The Administration has been silent while Turkish President Recep Tayyip Erdoğan holds the unenviable distinction of imprisoning more journalists than any other country. Trump embraces brutal strongmen leaders like Egypt’s al-Sisi and the Philippines’ Duterte and has dismissed criticism of Russian President Putin’s human rights record by arguing that the United States is “not so innocent” either. After the biggest protest in years in Moscow recently, the Administration has said virtually nothing about these brave Russians who risk arrest, beatings and possibly even worse in their demands for a level political playing field in upcoming Moscow elections and against a thoroughly corrupt, increasingly authoritarian leadership.

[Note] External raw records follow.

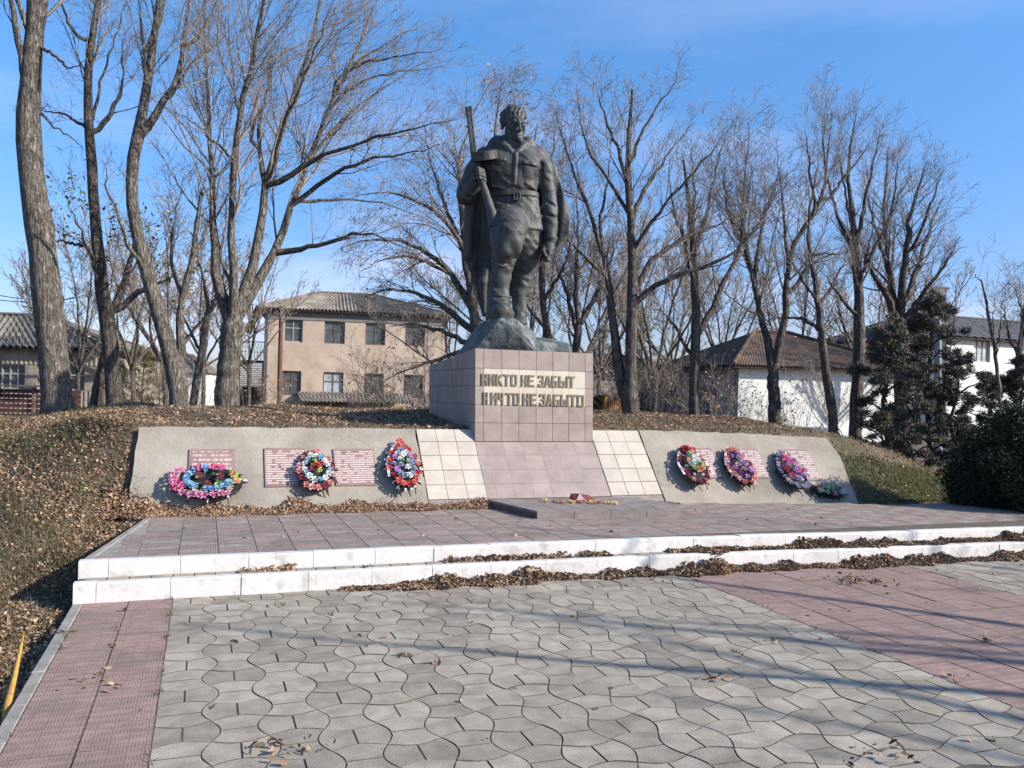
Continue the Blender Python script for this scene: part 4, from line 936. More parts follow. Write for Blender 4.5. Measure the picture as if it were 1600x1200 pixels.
st = thing('soldier_statue', base, 'dark bronze statue of a bareheaded soldier holding a gun, cape behind him', 'statue')
B = SDF((-96, -86, 95), (76, 48, 462), 1.02)
z_ = lambda py: 613-py
# torso and tunic
B.loft([(z_(y), x-800, cy, a, b) for y, x, cy, a, b in ((216, 799, 6, 15, 12), (224, 799, 5, 25, 15), (229, 800, 3, 36, 18), (236, 799, 1, 42, 21), (248, 799, -2, 44, 25), (262, 800, -3, 43, 28), (280, 800, -2, 41.5, 27), (297, 802, 0, 38, 25), (306, 803, 0, 36.5, 23.5), (314, 804, 0, 37.5, 25), (335, 807, 0, 39.5, 27), (361, 808, 0, 41.5, 27))], k=3, p=2.3)
# chest muscle / cloth volume
B.ell(Q(779, 255, -18), (19, 11, 18), 8).ell(Q(823, 255, -18), (19, 11, 18), 8).ell(Q(801, 285, -16), (30, 10, 14), 8)
# trapezius, neck, hood lying round the neck
B.cap(Q(800, 232, 4), Q(801, 202, -1), 15, 12.5, 4)
B.ell(Q(776, 222, 5), (13, 14, 10.5), 5, ry=-.45).ell(Q(824, 223, 5), (12, 13, 10), 5, ry=.5).cap(Q(766, 223, 2), Q(776, 215, 12), 4, 5, 5).cap(Q(832, 225, 2), Q(824, 216, 12), 4, 4.5, 5).ell(Q(800, 217, 20), (23, 11, 10), 4)
B.ell(Q(786, 226, -8), (10, 11, 7), 3, ry=.5).ell(Q(816, 226, -8), (9, 10, 7), 3, ry=-.5)
B.chain([Q(783, 224, -14), Q(795, 232, -21), Q(803, 241, -25)], [4.5, 4, 2.5], 2).chain([Q(821, 224, -13), Q(812, 232, -20), Q(805, 241, -25)], [4.5, 4, 2.5], 2)
B.ell(Q(803, 227, -16), (8, 6, 9), 2, '-')
B.cap(Q(801, 226, 0), Q(802, 204, -3), 12.5, 12, 2)
# head
B.ell(Q(802, 185, 1), (17, 21, 19.5), 2)
B.ell(Q(805, 198, -7), (12.3, 14, 19), 4)
B.ell(Q(808.5, 214, -13), (7.5, 7, 6), 4).cap(Q(800, 200, -8), Q(804, 212, -12), 6, 5, 4)
B.cap(Q(793, 204, -3), Q(807, 215, -10), 5, 4.6, 3).cap(Q(816, 203, -4), Q(809, 215, -10), 4.5, 4.6, 3)
B.ell(Q(808, 183, -15), (11, 6, 7), 3)
B.ell(Q(803, 193, -22.5), (4.6, 4.2, 3.4), 1.5, '-').ell(Q(815.5, 193.5, -20), (4.2, 4.4, 3.2), 1.5, '-')
B.ell(Q(803.5, 193.5, -18.5), (3.2, 2.6, 2.2), .8).ell(Q(815.5, 194, -16.5), (3., 2.6, 2.1), .8)
B.chain([Q(797, 189.5, -17), Q(803, 188, -21), Q(808, 189.5, -22)], [1.8, 2.2, 1.8], 1.2).chain([Q(820, 190, -13), Q(816, 188.5, -18.5), Q(811, 189.5, -21.5)], [1.6, 2.1, 1.8], 1.2)
B.chain([Q(810, 187, -21), Q(811.5, 195, -24), Q(812.5, 201.5, -27)], [2.2, 2.3, 2.8], 1.5).ell(Q(810, 202, -21.5), (2.2, 2.2, 1.6), 1).ell(Q(815, 202, -20.5), (2., 2.2, 1.6), 1)
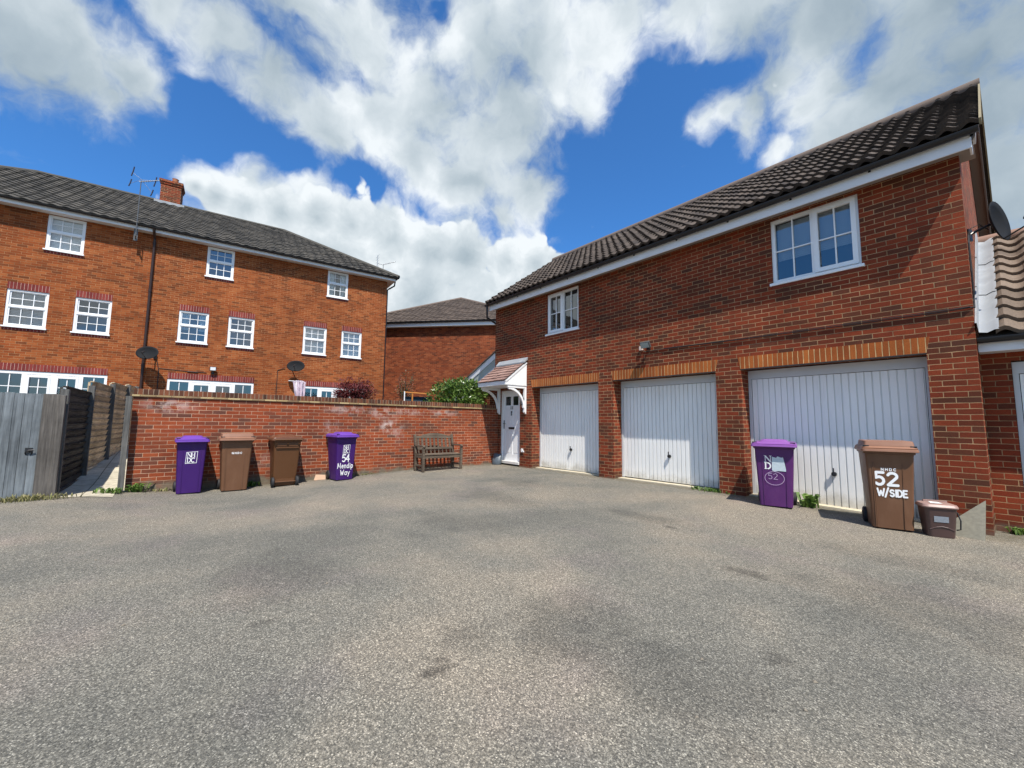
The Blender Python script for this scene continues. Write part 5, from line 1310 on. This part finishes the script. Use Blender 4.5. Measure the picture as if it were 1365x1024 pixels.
# ------------------------------------------------------------------ sun, sky, camera
SUNV = V((2.17, -1., 4.0)).normalized()
sun = bpy.data.lights.new('sun', 'SUN'); sun.energy = 5.; sun.angle = rad(.55); sun.color = (1., .94, .85)
so = bpy.data.objects.new('sun', sun); COL.objects.link(so); so.rotation_euler = (-SUNV).to_track_quat('-Z', 'Y').to_euler(); so.location = (0, -5, 20)
SKY_TINT = (.44, .95, 1.44)
CLOUDS = [(-103.3,30.7,5.3,1),(-99.4,31.1,4.7,1),(-95.4,32.2,3.3,1),(-104.7,32.0,5.5,1),(-101.8,34.1,4.1,1),(-93.0,31.3,1.7,0.8),(-97.2,29.8,2.5,1),(-93.6,38.9,3.0,1),(-88.3,38.2,4.1,1),(-83.4,35.8,4.4,1),(-77.7,33.5,4.9,1),(-80.7,42.6,5.0,1),(-73.2,43.0,6.7,1),(-71.8,36.6,6.0,1),(-64.8,39.9,9.0,1),(-64.5,32.9,5.5,1),(-57.4,31.0,6.9,1),(-56.2,44.6,8.9,1),(-51.6,38.0,9.2,1),(-47.2,44.7,8.9,1),(-38.3,44.8,5.4,1),(-40.0,40.4,4.2,0.9),(-53.0,27.3,3.3,1),(-48.7,30.4,4.5,1),(-34.0,46.3,3.6,1),(-87.1,23.8,3.7,1),(-83.3,24.0,4.4,1),(-89.6,24.9,2.0,0.9),(-78.4,24.8,4.2,1),(-73.0,24.5,5.2,1),(-67.1,23.1,5.7,1),(-59.8,21.9,5.7,1),(-51.3,20.8,5.4,1),(-46.5,21.8,3.3,0.9),(-63.8,17.3,7.7,1),(-55.5,15.8,8.0,1),(-24.2,35.3,2.5,0.9),(-20.3,33.8,2.4,0.9),(-26.0,45.1,3.5,1),(-18.9,43.0,5.2,1),(-11.4,40.6,6.5,1),(-11.2,34.6,4.8,1),(-5.1,32.1,7.8,1),(0.1,32.4,7.4,1),(1.1,22.5,6.7,1),(-13.3,34.1,3.3,1),(-16.3,30.6,2.1,0.9),(-7.8,26.8,5.6,1),(-3.0,36.8,7.6,1),(1.8,14.2,4.6,1),(-17.6,38.7,2.8,0.8),(-102.2,22.7,1.8,0.55),(-30.0,43.0,1.6,0.5),(-44.3,25.4,1.9,0.4),(-103.0,19.6,1.5,0.5),(-86.7,19.2,4.5,1),(-93.6,22.5,1.3,0.3),(-19.4,35.6,2.9,1),(-22.4,35.4,2.4,1),(-16.5,36.5,2.9,1),(0.6,27.0,6.6,1),(1.6,19.9,6.1,1),(-4.4,26.1,5.2,1),(-10.8,29.9,3.8,1),(-85.0,26.3,2.8,1),(-79.4,26.4,2.8,1),(-74.0,26.5,3.3,1),(-69.2,25.9,3.9,1),(-57.8,24.4,4.2,1),(-64.1,25.2,3.7,1),(-50.2,23.2,3.3,1),(-100.1,32.5,4.6,1)]
HOLES = [(-80.6,41.4,1.7,0.55),(-74.0,40.0,2.1,0.6),(-63.6,47.3,1.2,0.5),(-69.3,44.4,1.1,0.35),(-28.2,40.1,2.8,0.6),(-41.6,34.7,1.8,0.4),(-88.4,30.7,3.3,0.7),(-30.4,30.2,4.9,0.5),(-23.5,39.7,1.6,0.6),(-55.7,27.2,2.4,0.0),(-73.2,29.1,2.8,0.8),(-80.8,29.2,2.1,0.7),(-63.2,28.0,2.3,0.6)]
GREYS = [(-0.8,27.7,17.3,1),(-11.4,40.1,11.4,0.8),(-101.8,29.9,7.6,0.7),(-64.6,35.6,12.0,0.25),(-63.8,16.3,10.6,0.75),(-49.4,41.5,9.1,0.3),(-6.5,20.0,9.4,1)]
WHITES = [(-12.9,34.6,3.8,1),(-66.5,42.3,4.3,0.8),(-60.7,44.3,4.9,0.6),(-16.1,30.9,2.8,0.9),(-87.2,24.9,5.0,0.9),(-68.3,27.4,5.2,0.7),(-59.9,23.3,4.7,0.6),(-23.7,35.0,3.6,0.8),(-55.7,25.4,4.7,1),(-64.1,25.7,4.5,0.9),(-49.2,23.2,3.9,1),(-79.4,27.0,3.9,0.8),(-75.0,26.7,3.3,0.7),(-11.9,33.6,3.8,0.7)]
w = bpy.data.worlds.new('World'); SC.world = w; w.use_nodes = True
t = NT(w.node_tree); t.n.clear()
out = t.add('ShaderNodeOutputWorld'); bgd = t.add('ShaderNodeBackground'); t.l.new(bgd.outputs[0], out.inputs[0])
sky = t.add('ShaderNodeTexSky', sky_type='NISHITA'); sky.sun_disc = False; sky.sun_elevation = math.asin(SUNV.z); sky.sun_rotation = math.atan2(SUNV.x, SUNV.y)
sky.air_density = 1.; sky.dust_density = .8; sky.ozone_density = 2.5; sky.altitude = 100
D = t.add('ShaderNodeTexCoord').outputs['Generated']
def dirv(a, e): return V((math.cos(rad(e)) * math.sin(rad(a)), math.cos(rad(e)) * math.cos(rad(a)), math.sin(rad(e))))
wn = t.noise(D, 3.2, 3, .5, out=1)
wn = t.add('ShaderNodeVectorMath', {0: wn, 1: (.5, .5, .5)}, operation='SUBTRACT').outputs[0]
DW0 = t.add('ShaderNodeVectorMath', {0: wn, 1: (.11, .11, .11), 2: D}, operation='MULTIPLY_ADD').outputs[0]
wn2 = t.add('ShaderNodeVectorMath', {0: t.noise(D, 14, 3, .55, out=1), 1: (.5, .5, .5)}, operation='SUBTRACT').outputs[0]
DW = t.add('ShaderNodeVectorMath', {0: wn2, 1: (.055, .055, .055), 2: DW0}, operation='MULTIPLY_ADD').outputs[0]
def field(lst, k, power=1., vec=None):
    acc = None
    for a, e, r_, ww in lst:
        d = t.add('ShaderNodeVectorMath', {0: vec or DW, 1: tuple(dirv(a, e))}, operation='DISTANCE').outputs['Value']
        q = t.maprange(d, 0, rad(r_) * k, ww, 0, smooth=False)
        if acc is None: acc = q
        else:
            n = t.n.new('ShaderNodeMath'); n.operation = 'SMOOTH_MAX'; t.l.new(acc, n.inputs[0]); t.l.new(q, n.inputs[1]); n.inputs[2].default_value = .18; acc = n.outputs[0]
    return acc
BANK = [(-87.8,24.2,2.7,1),(-85.2,23.9,3.7,1),(-81.3,24.1,4.1,1),(-89.9,24.6,1.6,1),(-77.1,24.6,3.8,1),(-73.0,24.5,4.3,1),(-68.1,23.4,5.1,1),(-63.0,22.6,4.7,1),(-57.7,22.0,4.8,1),(-51.8,21.6,4.3,1),(-47.5,21.8,3.5,1),(-44.7,21.5,1.8,1),(-63.8,16.3,7.8,1),(-55.5,15.8,9.0,1),(-83.9,20.7,4.6,1),(-74.6,19.8,7.0,1),(-49.1,16.9,7.0,1)]
fc = field(CLOUDS, 1.6); fh = field(HOLES, 1.4)
f1 = t.noise(DW, 6.5, 7, .6); f2 = t.noise(D, 2.1, 3, .6); f3 = t.noise(DW, 3.3, 3, .55)
wisp = t.noise(DW, 21, 5, .62)
dens = t.math('ADD', fc, t.math('MULTIPLY', t.math('SUBTRACT', f1, .5), 1.3))
dens = t.math('ADD', dens, t.math('MULTIPLY', t.math('SUBTRACT', wisp, .5), .5))
dens = t.math('SUBTRACT', dens, t.math('MULTIPLY', fh, .9))
# away from the photographed part of the sky: scattered cloud of the same kind
dot = t.add('ShaderNodeVectorMath', {0: D, 1: (-.772, .629, .093)}, operation='DOT_PRODUCT').outputs['Value']
other = t.math('ADD', t.math('MULTIPLY', t.math('SUBTRACT', f2, .40), 3.2), t.math('MULTIPLY', t.math('SUBTRACT', f1, .5), 1.))
dens = t.math('MAXIMUM', dens, t.math('SUBTRACT', other, t.maprange(dot, .15, .35, 0, 9)))
alpha = t.math('MULTIPLY', t.maprange(dens, .16, .74, 0, 1), .98)
thick = t.maprange(dens, .45, 1.25, 0, 1)
gz_ = field(GREYS, 1.25, vec=D); wh = field(WHITES, 1.3)
g = t.math('ADD', t.math('MULTIPLY', gz_, .62), t.math('MULTIPLY', t.math('SUBTRACT', .56, f1), 1.5))
g = t.math('ADD', g, t.math('MULTIPLY', t.math('SUBTRACT', .52, f3), 1.2))
g = t.math('SUBTRACT', g, t.math('MULTIPLY', wh, .55))
g = t.math('ADD', t.math('ADD', g, .14), t.math('MULTIPLY', thick, .28), clamp=True)
# the heaped bank low over the houses: billowed, crisp upper edge, bright rim and greyer body
vo = t.add('ShaderNodeTexVoronoi', {'Vector': DW, 'Scale': 16.}, feature='F1').outputs['Distance']
vo2 = t.add('ShaderNodeTexVoronoi', {'Vector': DW, 'Scale': 38.}, feature='F1').outputs['Distance']
bil = t.math('ADD', t.math('MULTIPLY', t.math('SUBTRACT', .45, vo), .55), t.math('MULTIPLY', t.math('SUBTRACT', .45, vo2), .28))
fb_ = field(BANK, 1.35, vec=D)
db = t.math('ADD', fb_, t.math('MULTIPLY', t.maprange(fb_, 0, .18, 0, 1), t.math('ADD', bil, t.math('MULTIPLY', t.math('SUBTRACT', wisp, .5), .35))))
ab = t.maprange(db, .27, .42, 0, 1)
gb = t.math('ADD', t.maprange(db, .38, 1.25, 0, .62), t.math('ADD', t.math('MULTIPLY', t.math('SUBTRACT', .5, f1), 1.3), t.math('MULTIPLY', bil, -.9)))
gb = t.math('ADD', gb, .03, clamp=True)
SB = .1
ramp_ = [(0, (.67, .71, .735)), (.2, (.52, .575, .61)), (.55, (.35, .415, .46)), (1, (.215, .28, .335))]
ccol = t.mix(1., t.ramp(g, ramp_), (1 / SB,) * 3, 'MULTIPLY')
cb_ = t.mix(1., t.ramp(gb, ramp_), (1 / SB,) * 3, 'MULTIPLY')
skyc = t.mix(1., sky.outputs[0], SKY_TINT, 'MULTIPLY')
col = t.mix(ab, t.mix(alpha, skyc, ccol), cb_)
t.l.new(col, bgd.inputs[0]); bgd.inputs[1].default_value = SB
w.cycles.sampling_method = 'MANUAL'; w.cycles.sample_map_resolution = 512

cam = bpy.data.cameras.new('camera'); co = bpy.data.objects.new('camera', cam); COL.objects.link(co); SC.camera = co
cam.sensor_width = 36.; cam.lens = 36 * 550 / 1365; cam.clip_start = .05; cam.clip_end = 2000
co.matrix_world = Matrix.Translation(V((3.144625, -7.919398, 1.250000))) @ Matrix(((0.632499, 0.064781, 0.771848), (0.774470, -0.068230, -0.628921), (0.011920, 0.995564, -0.093326))).to_4x4()
SC.view_settings.view_transform = 'Standard'; SC.view_settings.look = 'None'; SC.view_settings.gamma = 1; SC.view_settings.exposure = 0.45
SC.cycles.max_bounces = 5; SC.cycles.diffuse_bounces = 3; SC.cycles.adaptive_threshold = .02; SC.cycles.transparent_max_bounces = 12; SC.cycles.use_denoising = True
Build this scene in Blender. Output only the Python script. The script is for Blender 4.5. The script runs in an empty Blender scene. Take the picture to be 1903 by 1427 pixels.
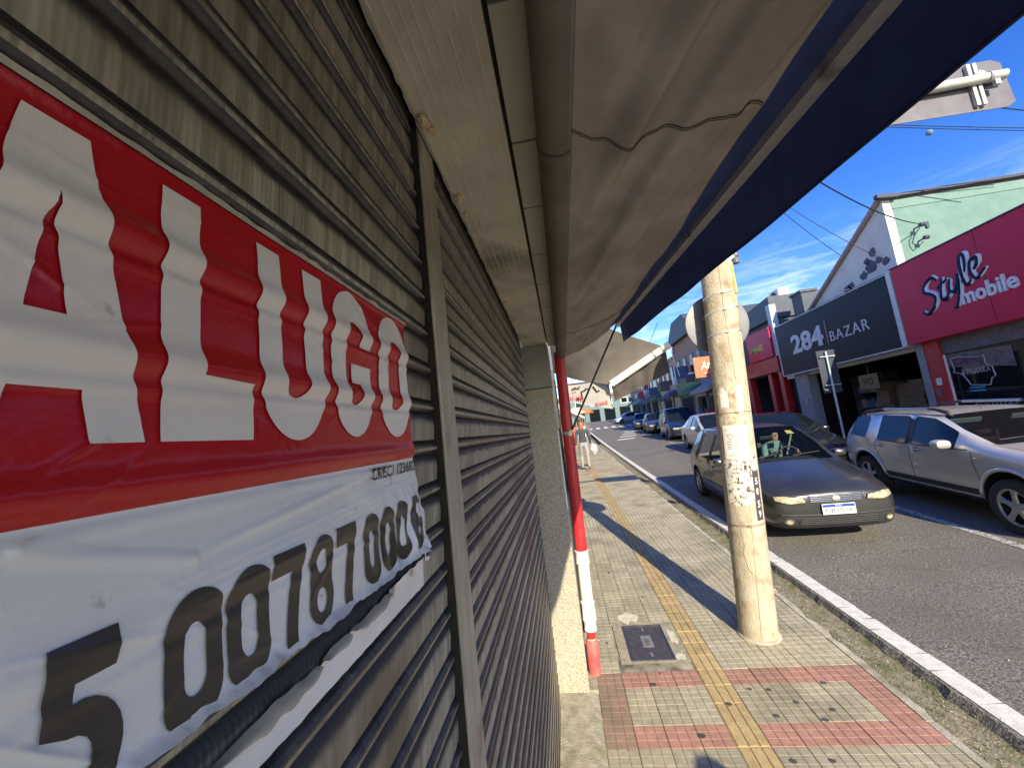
import bpy, bmesh, math, random
import numpy as np
from mathutils import Vector, Matrix, noise
from mathutils.bvhtree import BVHTree
from mathutils.geometry import tessellate_polygon

random.seed(7)
S = bpy.context.scene
COL = S.collection
PI = math.pi
R = math.radians

# ------------------------------------------------------------------ camera, light, exposure
CZ = 2.02                       # phone height above the pavement datum (metres)
SLOPE = 0.037                   # the street climbs away from the camera
TILT = math.atan(SLOPE)
def gz(y): return SLOPE * y

cam_d = bpy.data.cameras.new('camera')
cam = bpy.data.objects.new('camera', cam_d); COL.objects.link(cam)
_f, _vp, _roll = 715.0, (1046.0, 799.0), 6.3
_dy = np.array([_vp[0]-951.5, _vp[1]-713.5, _f]); _dy /= np.linalg.norm(_dy)
_t = math.radians(_roll)
_w = (_dy[0]*math.sin(_t)+_dy[1]*math.cos(_t))/_dy[2]
_u = np.array([-math.sin(_t), -math.cos(_t), _w]); _u /= np.linalg.norm(_u)
_dx = np.cross(_dy, _u)
if _dx[0] < 0: _dx = -_dx
RC = np.stack([_dx, _dy, _u], 1)          # image axes (right, down, forward) = RC @ world
cam.matrix_world = Matrix(((RC[0][0], -RC[1][0], -RC[2][0], 0), (RC[0][1], -RC[1][1], -RC[2][1], 0),
                           (RC[0][2], -RC[1][2], -RC[2][2], CZ), (0, 0, 0, 1)))
cam_d.sensor_width = 36.0
cam_d.lens = 36.0 * _f / 1903.0
cam_d.clip_start = 0.01
cam_d.clip_end = 3000
S.camera = cam

SUN_DIR = Vector((-0.262, 1.0, -0.53)).normalized()      # the way the light travels
SUN_EL = math.asin(-SUN_DIR.z)
world = bpy.data.worlds.new('World'); S.world = world
world.use_nodes = True
nt = world.node_tree; nt.nodes.clear()
def wn(t, **k):
    n = nt.nodes.new(t)
    for a, b in k.items(): setattr(n, a, b)
    return n
out = wn('ShaderNodeOutputWorld'); bg = wn('ShaderNodeBackground')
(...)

For the past 13 years—going back to the days of the Bush Administration—Freedom House has documented a decline in political rights and civil liberties worldwide. The Putins, Kims, Castros, Maduros, Erdogans, al-Sisis, and Xis of the world would commit human rights abuses anyway, but Trump’s regular attacks at home against the media and journalists and his coarse demonization of and racist tweets against his political opponents and others give them succor and cover. His Administration’s appalling treatment of people seeking to enter this country through the southern border, including the separation of children from their parents, and the President’s polarizing and divisive rhetoric undermine the U.S. image as a shining city on a hill.
I criticized the Obama Administration’s human rights record and acknowledge the shortcomings of the Bush Administration, but the current Administration’s behavior, rhetoric and actions are demoralizing human rights activists around the world and damaging the cause of freedom. No advisory commission is going to fix that.